What’s the fix? Provide moments of value realization throughout the onboarding process. Your customers should be able to progress through a series of logical steps that build momentum and encourage them to continue. Every little win is an opportunity to demonstrate the value of your product and stay top of mind. Design your onboarding process to create every possible opportunity for customers to grow and for your product to become an integral part of their processes. When they grow, you grow—and your CS team feels like their jobs are worth doing.

5) You’re losing out on growing customer LTV

Customer touchpoints are anchors, and customers will remember the most recent touchpoint the next time they interact with you. Negative associations create hesitation, and hesitation can quickly transition to churn.

This can have a significant impact on your bottom line. Every moment is a potential moment for customers to add more features or upgrade: there’s a very real potential to grow LTV every year. But growth will never happen if your customers’ experience at one or more touchpoints leaves them feeling confused, frustrated, or disappointed.

What’s the fix? Invest in the journey beyond the sale. Customers need to see their lives and businesses getting better as a result of using your product. That means every touchpoint needs to be positive. What can you do to help them succeed 30 days, 60 days, and 90 days after a sale? How can you support them beyond that to ensure they’re happy and successful?

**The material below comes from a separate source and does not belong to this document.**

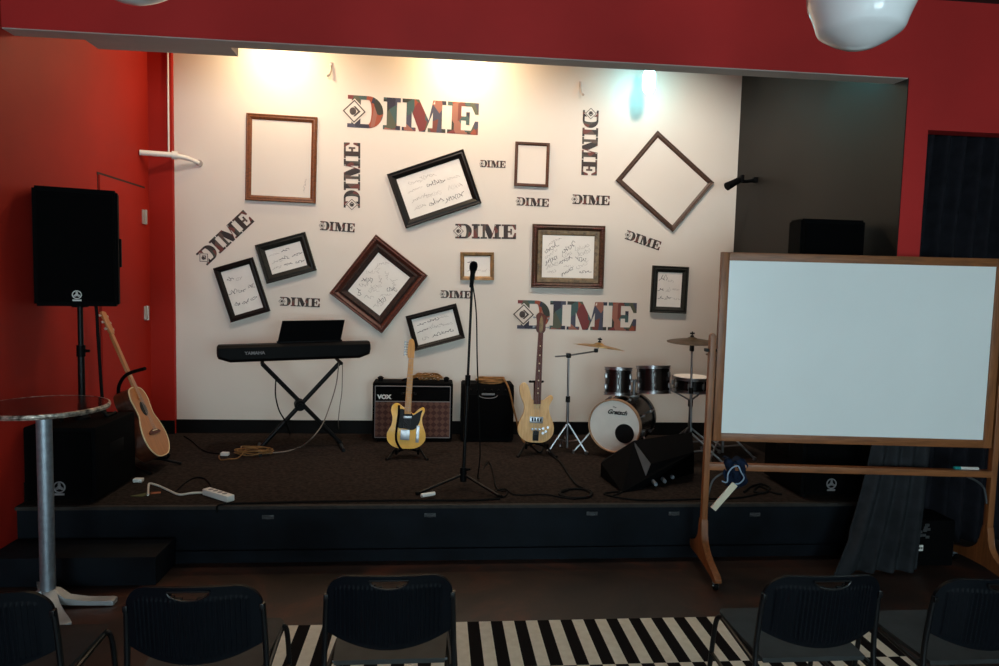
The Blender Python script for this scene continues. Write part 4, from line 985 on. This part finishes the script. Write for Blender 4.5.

Onboarding is the guide in your customers’ ongoing journey to “better.” You don’t have to solve every problem right away, but you do need to leave a good impression by treating customers well and doing everything you can to help them in that moment.

Onboarding pays off

Onboarding addresses your customers’ biggest problems to set them up for success early in their relationship with your company. As your teams communicate and collaborate to improve the process, you’ll see positive ripple effects: more successful customers, bigger contracts, happier employees, and a reputation for amazing customer experience.

It’s much harder—and more expensive—to make up churn than it is to create good onboarding. Rather than looking at it as a reactionary cost center, consider your onboarding process an investment. When done well, it will more than pay for itself.